----- Data supplied
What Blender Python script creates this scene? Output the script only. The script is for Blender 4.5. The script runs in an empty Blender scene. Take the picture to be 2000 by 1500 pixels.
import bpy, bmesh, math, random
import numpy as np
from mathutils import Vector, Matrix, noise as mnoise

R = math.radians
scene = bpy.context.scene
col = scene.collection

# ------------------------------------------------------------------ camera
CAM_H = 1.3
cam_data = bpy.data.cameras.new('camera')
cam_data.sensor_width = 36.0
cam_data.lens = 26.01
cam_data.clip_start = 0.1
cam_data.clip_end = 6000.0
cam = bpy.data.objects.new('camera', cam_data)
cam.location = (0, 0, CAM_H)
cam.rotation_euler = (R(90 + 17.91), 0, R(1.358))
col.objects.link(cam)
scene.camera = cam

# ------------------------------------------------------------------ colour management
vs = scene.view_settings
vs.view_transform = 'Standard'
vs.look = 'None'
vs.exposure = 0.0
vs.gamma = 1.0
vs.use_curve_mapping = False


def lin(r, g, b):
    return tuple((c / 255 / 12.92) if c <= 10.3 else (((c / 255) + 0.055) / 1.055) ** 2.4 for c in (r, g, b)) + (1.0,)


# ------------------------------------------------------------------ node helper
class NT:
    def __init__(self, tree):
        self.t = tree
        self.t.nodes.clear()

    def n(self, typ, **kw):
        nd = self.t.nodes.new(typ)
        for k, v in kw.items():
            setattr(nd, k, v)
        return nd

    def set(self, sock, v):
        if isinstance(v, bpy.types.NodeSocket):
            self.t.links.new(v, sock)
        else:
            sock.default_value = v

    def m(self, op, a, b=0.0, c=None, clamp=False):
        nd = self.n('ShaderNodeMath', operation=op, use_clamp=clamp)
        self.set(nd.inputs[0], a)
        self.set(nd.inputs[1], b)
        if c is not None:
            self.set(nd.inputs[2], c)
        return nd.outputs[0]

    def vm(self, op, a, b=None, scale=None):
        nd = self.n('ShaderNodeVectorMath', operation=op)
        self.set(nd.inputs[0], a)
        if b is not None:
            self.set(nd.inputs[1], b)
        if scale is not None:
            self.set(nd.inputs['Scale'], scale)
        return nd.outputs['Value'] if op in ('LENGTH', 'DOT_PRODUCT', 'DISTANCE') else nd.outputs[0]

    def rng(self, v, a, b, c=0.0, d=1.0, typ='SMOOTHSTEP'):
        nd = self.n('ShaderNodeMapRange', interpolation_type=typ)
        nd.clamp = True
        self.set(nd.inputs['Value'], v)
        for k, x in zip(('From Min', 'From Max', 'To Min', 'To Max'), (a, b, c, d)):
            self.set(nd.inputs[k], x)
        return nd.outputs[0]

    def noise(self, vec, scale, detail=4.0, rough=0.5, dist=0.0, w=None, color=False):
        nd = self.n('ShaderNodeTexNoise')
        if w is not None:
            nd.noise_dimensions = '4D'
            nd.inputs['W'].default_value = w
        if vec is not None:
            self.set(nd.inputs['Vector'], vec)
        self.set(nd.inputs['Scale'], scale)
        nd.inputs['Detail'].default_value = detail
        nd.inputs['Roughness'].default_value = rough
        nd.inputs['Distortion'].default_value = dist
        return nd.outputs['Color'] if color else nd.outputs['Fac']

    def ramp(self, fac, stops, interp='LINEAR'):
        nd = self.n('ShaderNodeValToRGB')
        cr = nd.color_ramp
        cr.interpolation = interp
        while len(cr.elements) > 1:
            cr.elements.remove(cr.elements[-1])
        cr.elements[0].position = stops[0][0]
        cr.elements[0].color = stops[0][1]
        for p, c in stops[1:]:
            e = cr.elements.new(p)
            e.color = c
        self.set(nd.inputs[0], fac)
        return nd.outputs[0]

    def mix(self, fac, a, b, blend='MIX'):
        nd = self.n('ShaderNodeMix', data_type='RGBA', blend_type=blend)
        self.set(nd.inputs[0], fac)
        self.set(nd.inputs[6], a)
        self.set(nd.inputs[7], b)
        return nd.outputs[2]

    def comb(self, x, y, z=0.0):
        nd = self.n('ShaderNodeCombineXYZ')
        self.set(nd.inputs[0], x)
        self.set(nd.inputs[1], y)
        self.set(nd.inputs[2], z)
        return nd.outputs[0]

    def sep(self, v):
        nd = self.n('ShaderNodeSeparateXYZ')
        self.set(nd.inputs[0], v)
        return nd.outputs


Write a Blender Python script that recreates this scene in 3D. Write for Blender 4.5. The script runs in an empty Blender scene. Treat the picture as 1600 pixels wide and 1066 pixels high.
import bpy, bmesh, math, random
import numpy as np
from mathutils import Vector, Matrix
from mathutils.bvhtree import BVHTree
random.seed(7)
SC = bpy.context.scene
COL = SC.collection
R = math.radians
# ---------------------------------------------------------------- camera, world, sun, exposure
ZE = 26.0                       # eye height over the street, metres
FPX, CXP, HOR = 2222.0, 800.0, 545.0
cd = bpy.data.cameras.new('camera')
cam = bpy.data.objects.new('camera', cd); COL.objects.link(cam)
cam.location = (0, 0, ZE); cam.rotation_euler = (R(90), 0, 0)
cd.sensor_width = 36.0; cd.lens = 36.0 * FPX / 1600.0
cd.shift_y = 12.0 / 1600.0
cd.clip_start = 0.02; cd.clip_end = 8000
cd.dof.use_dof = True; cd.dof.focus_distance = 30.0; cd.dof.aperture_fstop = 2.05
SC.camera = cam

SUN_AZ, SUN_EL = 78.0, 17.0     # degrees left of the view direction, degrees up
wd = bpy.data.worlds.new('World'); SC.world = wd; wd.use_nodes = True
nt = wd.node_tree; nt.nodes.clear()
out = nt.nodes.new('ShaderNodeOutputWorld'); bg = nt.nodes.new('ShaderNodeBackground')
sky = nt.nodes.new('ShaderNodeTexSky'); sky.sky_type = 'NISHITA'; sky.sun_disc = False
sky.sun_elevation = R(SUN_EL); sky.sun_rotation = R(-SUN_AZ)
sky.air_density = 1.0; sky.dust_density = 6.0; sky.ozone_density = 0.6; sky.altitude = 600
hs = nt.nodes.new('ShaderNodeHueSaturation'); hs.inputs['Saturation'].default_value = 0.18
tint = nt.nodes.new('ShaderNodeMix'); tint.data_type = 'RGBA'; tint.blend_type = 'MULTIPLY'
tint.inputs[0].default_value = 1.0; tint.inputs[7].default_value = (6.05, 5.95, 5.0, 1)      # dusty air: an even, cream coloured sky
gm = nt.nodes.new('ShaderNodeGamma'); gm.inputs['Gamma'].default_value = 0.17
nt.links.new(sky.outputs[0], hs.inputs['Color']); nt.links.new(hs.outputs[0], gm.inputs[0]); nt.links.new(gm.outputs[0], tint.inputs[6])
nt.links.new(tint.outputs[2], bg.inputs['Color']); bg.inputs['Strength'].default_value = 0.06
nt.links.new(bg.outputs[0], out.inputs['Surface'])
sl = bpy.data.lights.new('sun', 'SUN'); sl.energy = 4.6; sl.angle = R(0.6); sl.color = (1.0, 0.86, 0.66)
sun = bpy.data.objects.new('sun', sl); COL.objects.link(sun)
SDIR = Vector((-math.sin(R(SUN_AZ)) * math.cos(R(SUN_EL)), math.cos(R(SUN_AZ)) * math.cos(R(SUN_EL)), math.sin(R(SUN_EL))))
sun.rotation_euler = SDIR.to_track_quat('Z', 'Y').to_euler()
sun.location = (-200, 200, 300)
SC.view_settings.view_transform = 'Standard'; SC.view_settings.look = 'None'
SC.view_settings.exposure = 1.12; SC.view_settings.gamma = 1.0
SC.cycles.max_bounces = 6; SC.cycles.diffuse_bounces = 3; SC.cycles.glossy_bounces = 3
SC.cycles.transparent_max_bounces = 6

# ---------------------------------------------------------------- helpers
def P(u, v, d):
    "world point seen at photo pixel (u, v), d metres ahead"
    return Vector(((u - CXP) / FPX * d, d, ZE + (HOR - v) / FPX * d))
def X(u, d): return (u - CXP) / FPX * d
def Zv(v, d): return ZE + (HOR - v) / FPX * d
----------
**The problem**:
Quote exactly the first line of the entries and every line after it, stopping with the line that contains "col = scene.collection".

**Answer for the task**:
What Blender Python script creates this scene? Output the script only. The script is for Blender 4.5. The script runs in an empty Blender scene. Take the picture to be 2000 by 1500 pixels.
import bpy, bmesh, math, random
import numpy as np
from mathutils import Vector, Matrix, noise as mnoise

R = math.radians
scene = bpy.context.scene
col = scene.collection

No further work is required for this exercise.